▶ **EXERCISE**
Quote every line below exactly and skip any picture.
....................
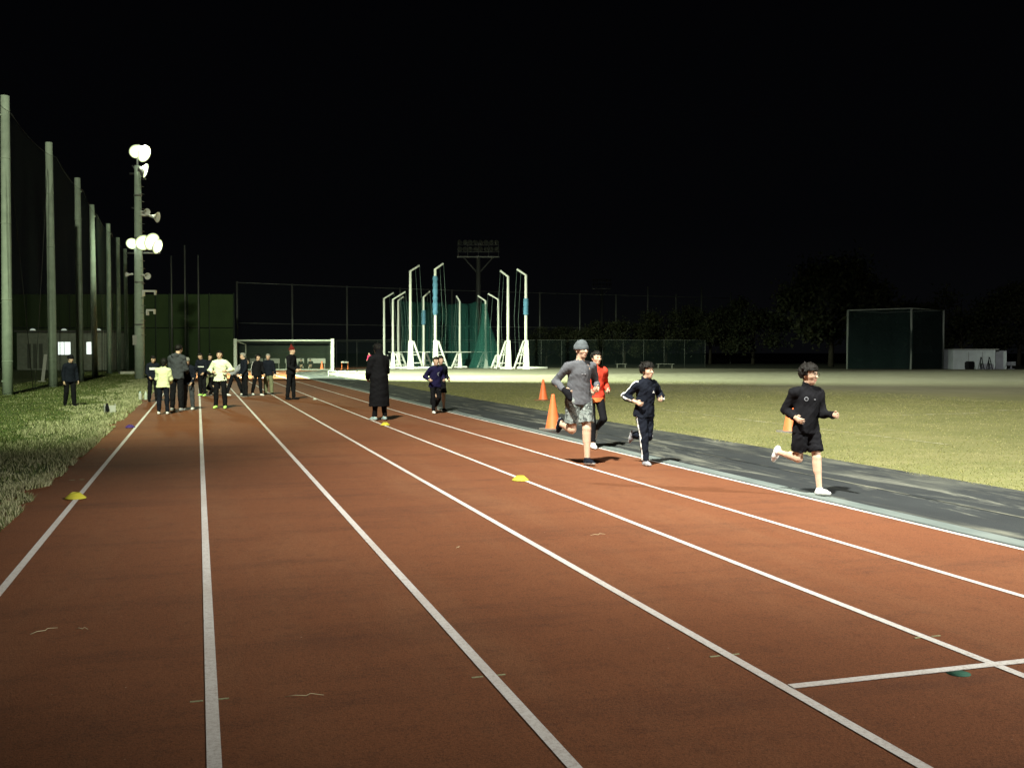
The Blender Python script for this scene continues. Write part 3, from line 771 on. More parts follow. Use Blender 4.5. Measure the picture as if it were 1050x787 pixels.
horn(PL(147, 220), Vector((.9, -.45, -.18)), 1.0, .30); horn(PL(146, 217), Vector((.5, -.75, -.1)), .7, .20); horn(PL(147.5, 282), Vector((.5, -.8, -.15)), .55, .20); horn(PL(137.5, 281), Vector((-.8, -.3, -.1)), .4, .14)
for px, py, w in ((154, 298.5, .75), (155.5, 318, .45)):
    a = PL(px, py, .1); o = MB().box(a, (w, .30, .10), rz=-YAW).box(a+Vector((-w*.42, 0, -.16)), (.08, .28, .26), rz=-YAW).box(a+Vector((w*.42, -.1, -.13)), (.06, .24, .2), rz=-YAW).build('bracket', M_WST, fl)
MB().box(PL(139, 348.5, .2), (.30, .22, .55), rz=-YAW).build('switch_box', mat('box_grey', (.42, .42, .38), .6), fl)
tag(MB().box(G(131, 383.5)+Vector((0, 0, .09)), (1.1, .9, .2), rz=.2).build('concrete_block', mat('block_concrete', (.45, .44, .38), .9, .2, 6)), 'flat pale concrete block in the grass beside the floodlight pole', 'concrete block')

# ================================================================== hut with lit windows behind the ball net
hb = D(65, 88)
hut = empty('clubhouse', hb, 'low flat-roofed pale hut with two lit windows behind the ball net', 'hut', None, -YAW)
zt = HT(hb, 339.5); k = 88/1050
M_HUT = mat('hut_panel', (.36, .39, .33), .8, .12, 3)
MB().box((0, 2, zt/2-.05), (95*k, 4, zt-.1)).build('wall', M_HUT, hut)
MB().box((0, 1.9, zt), (97*k, 4.5, .14)).build('roof', mat('hut_roof', (.15, .15, .14), .7), hut)
WIN = mat('lit_window', (.9, .95, .9), emit=((.9, 1.0, .93), 1.5))
for x0, x1, y0, y1 in ((60, 72.5, 350.5, 363.5), (89, 96, 350.5, 363)):
    xa, xb = (x0-65)*k, (x1-65)*k; za, zb = HT(hb, y1), HT(hb, y0)
    w = MB().box(((xa+xb)/2, -.015, (za+zb)/2), (xb-xa+.14, .06, zb-za+.14)).build('window', mat('aluminium', (.4, .41, .4), .4, metal=.5), hut)
    MB().box(((xa+xb)/2, -.055, (za+zb)/2), (xb-xa, .02, zb-za)).build('pane', WIN, w)
    if x1-x0 > 10: MB().box(((xa+xb)/2, -.075, (za+zb)/2), (.05, .02, zb-za)).build('mullion', mat('aluminium', (.4, .41, .4)), w)
for px in (30, 36, 42): MB().box(((px-65)*k, -.03, 1.2), (.30, .05, 2.1)).build('door', mat('hut_door', (.14, .15, .13), .7), hut)
for px in (35, 67, 102):
    MB().lathe([(0, .16), (.14, .13), (.22, .05), (.24, 0), (0, 0)], 14, ((px-65)*k, -.2, zt+.07)).build('roof_lamp', mat('dim_lamp', (.8, .85, .8), emit=((.85, 1, .85), .45)), hut)

# ================================================================== green windbreak screen and slim poles at the end of the straight
M_SCR, nt, b = shader('windbreak_mesh')
c = ramp(nt, nz(nt, .6, 6, rough=.65), [(.3, (.034, .064, .022)), (.7, (.054, .092, .032))])
nt.links.new(c, b.inputs['Base Color']); b.inputs['Roughness'].default_value = .9; bump(nt, b, nz(nt, 2.2, 4), .5, .06)
sb = D(195, 97); scr = empty('windbreak_fence', sb, 'high green mesh windbreak screen closing the end of the straight', 'screen fence', None, -YAW)
k = 97/1050; zt = HT(sb, 300.5)
xs = [-60, -38, -16, 6, 28, 50, 72, 94, 116, 138, 160, 174, 193, 215, 240]
for a, b_ in zip(xs, xs[1:]):
    xa, xb = (a-195)*k, (b_-195)*k
    m = MB(); m.box(((xa+xb)/2, 0, zt*.27), (xb-xa-.13, .05, zt*.53)); m.box(((xa+xb)/2, 0, zt*.765), (xb-xa-.13, .05, zt*.44)); m.build('screen_panel', M_SCR, scr)
    MB().tube([(xb, .05, 0), (xb, .05, zt)], .045, 8).build('post', mat('dark_post', (.05, .07, .05), .6), scr)
for px, py, lb in ((176.5, 262, 'leftmost of three slim poles above the green screen'), (190.3, 251.5, 'tallest of three slim poles above the green screen, in the middle'), (204, 261.5, 'rightmost of three slim poles above the green screen')):
    p = D(px, 96.2); tag(MB().tube([(0, 0, 0), (0, 0, HT(p, py))], [.085, .065], 10).build('slim_pole', M_DKST, None, p), lb, 'pole', 'slim poles at the end of the straight')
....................
▶ **EXERCISE OUTPUT**
The Blender Python script for this scene continues. Write part 3, from line 771 on. More parts follow. Use Blender 4.5. Measure the picture as if it were 1050x787 pixels.
horn(PL(147, 220), Vector((.9, -.45, -.18)), 1.0, .30); horn(PL(146, 217), Vector((.5, -.75, -.1)), .7, .20); horn(PL(147.5, 282), Vector((.5, -.8, -.15)), .55, .20); horn(PL(137.5, 281), Vector((-.8, -.3, -.1)), .4, .14)
for px, py, w in ((154, 298.5, .75), (155.5, 318, .45)):
    a = PL(px, py, .1); o = MB().box(a, (w, .30, .10), rz=-YAW).box(a+Vector((-w*.42, 0, -.16)), (.08, .28, .26), rz=-YAW).box(a+Vector((w*.42, -.1, -.13)), (.06, .24, .2), rz=-YAW).build('bracket', M_WST, fl)
MB().box(PL(139, 348.5, .2), (.30, .22, .55), rz=-YAW).build('switch_box', mat('box_grey', (.42, .42, .38), .6), fl)
tag(MB().box(G(131, 383.5)+Vector((0, 0, .09)), (1.1, .9, .2), rz=.2).build('concrete_block', mat('block_concrete', (.45, .44, .38), .9, .2, 6)), 'flat pale concrete block in the grass beside the floodlight pole', 'concrete block')

# ================================================================== hut with lit windows behind the ball net
hb = D(65, 88)
hut = empty('clubhouse', hb, 'low flat-roofed pale hut with two lit windows behind the ball net', 'hut', None, -YAW)
zt = HT(hb, 339.5); k = 88/1050
M_HUT = mat('hut_panel', (.36, .39, .33), .8, .12, 3)
MB().box((0, 2, zt/2-.05), (95*k, 4, zt-.1)).build('wall', M_HUT, hut)
MB().box((0, 1.9, zt), (97*k, 4.5, .14)).build('roof', mat('hut_roof', (.15, .15, .14), .7), hut)
WIN = mat('lit_window', (.9, .95, .9), emit=((.9, 1.0, .93), 1.5))
for x0, x1, y0, y1 in ((60, 72.5, 350.5, 363.5), (89, 96, 350.5, 363)):
    xa, xb = (x0-65)*k, (x1-65)*k; za, zb = HT(hb, y1), HT(hb, y0)
    w = MB().box(((xa+xb)/2, -.015, (za+zb)/2), (xb-xa+.14, .06, zb-za+.14)).build('window', mat('aluminium', (.4, .41, .4), .4, metal=.5), hut)
    MB().box(((xa+xb)/2, -.055, (za+zb)/2), (xb-xa, .02, zb-za)).build('pane', WIN, w)
    if x1-x0 > 10: MB().box(((xa+xb)/2, -.075, (za+zb)/2), (.05, .02, zb-za)).build('mullion', mat('aluminium', (.4, .41, .4)), w)
for px in (30, 36, 42): MB().box(((px-65)*k, -.03, 1.2), (.30, .05, 2.1)).build('door', mat('hut_door', (.14, .15, .13), .7), hut)
for px in (35, 67, 102):
    MB().lathe([(0, .16), (.14, .13), (.22, .05), (.24, 0), (0, 0)], 14, ((px-65)*k, -.2, zt+.07)).build('roof_lamp', mat('dim_lamp', (.8, .85, .8), emit=((.85, 1, .85), .45)), hut)

# ================================================================== green windbreak screen and slim poles at the end of the straight
M_SCR, nt, b = shader('windbreak_mesh')
c = ramp(nt, nz(nt, .6, 6, rough=.65), [(.3, (.034, .064, .022)), (.7, (.054, .092, .032))])
nt.links.new(c, b.inputs['Base Color']); b.inputs['Roughness'].default_value = .9; bump(nt, b, nz(nt, 2.2, 4), .5, .06)
sb = D(195, 97); scr = empty('windbreak_fence', sb, 'high green mesh windbreak screen closing the end of the straight', 'screen fence', None, -YAW)
k = 97/1050; zt = HT(sb, 300.5)
xs = [-60, -38, -16, 6, 28, 50, 72, 94, 116, 138, 160, 174, 193, 215, 240]
for a, b_ in zip(xs, xs[1:]):
    xa, xb = (a-195)*k, (b_-195)*k
    m = MB(); m.box(((xa+xb)/2, 0, zt*.27), (xb-xa-.13, .05, zt*.53)); m.box(((xa+xb)/2, 0, zt*.765), (xb-xa-.13, .05, zt*.44)); m.build('screen_panel', M_SCR, scr)
    MB().tube([(xb, .05, 0), (xb, .05, zt)], .045, 8).build('post', mat('dark_post', (.05, .07, .05), .6), scr)
for px, py, lb in ((176.5, 262, 'leftmost of three slim poles above the green screen'), (190.3, 251.5, 'tallest of three slim poles above the green screen, in the middle'), (204, 261.5, 'rightmost of three slim poles above the green screen')):
    p = D(px, 96.2); tag(MB().tube([(0, 0, 0), (0, 0, HT(p, py))], [.085, .065], 10).build('slim_pole', M_DKST, None, p), lb, 'pole', 'slim poles at the end of the straight')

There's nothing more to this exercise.